If jurors find the cat was feral, or wild, then it had no owner and that law did not apply to Stevenson’s actions. However, if they find the cat was the bridge worker’s pet, the charge could carry a jail term of 180 days to two years, as well as a fine of up to $10,000.

While Stevenson did not testify on his own behalf during the trial, jurors did hear from the defendant. Prosecutors Paige Santell and Rebecca Klaren played Stevenson’s taped grand-jury testimony, in which he said he never would have shot the cat had he known it to be someone’s pet.

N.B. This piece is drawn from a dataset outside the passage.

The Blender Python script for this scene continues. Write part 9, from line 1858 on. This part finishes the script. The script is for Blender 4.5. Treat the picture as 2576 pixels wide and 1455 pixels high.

Jurors also heard prosecutor Bill Reed on the tape. Reed questioned Stevenson’s apparent suggestion that the bridge worker had planted food and toys under the bridge to give the impression the cat was a pet. Reed also challenged Stevenson’s credibility, saying he did not see the food. Nelson had said in opening statements that geotubes placed to stem beach erosion had blocked the food from Stevenson’s view.

While Reed handled the prosecution of the case only as far as the grand jury, he did play a role in the trial as a witness called to authenticate the tape of Stevenson’s testimony.

The cross-examination between him and Nelson was frequently contentious, with Nelson asking Reed about his questioning process and about paperwork Stevenson had provided prosecutors about feral cats. The paperwork appeared to have vanished, Nelson said.

Police officer John Bertolino was on his way to the San Luis Pass, where a caller had reported hearing shots fired, when he stopped a van with a Galveston Ornithological Society logo on its side near 15 Mile Road. Bertolino found a. 22-caliber rifle in the van.

One of the toll-bridge workers was following the van and later told police the van’s occupant had shot a cat, which suffered a severed spine. The cat died while Bertolino was taking it to a veterinarian.

Stevenson discussed the incident after his release. His account appeared on the Texbirds online message board.

He wrote that, the night before his arrest, he saw a cat “creeping up on three snowy and two piping plovers and several sanderlings.”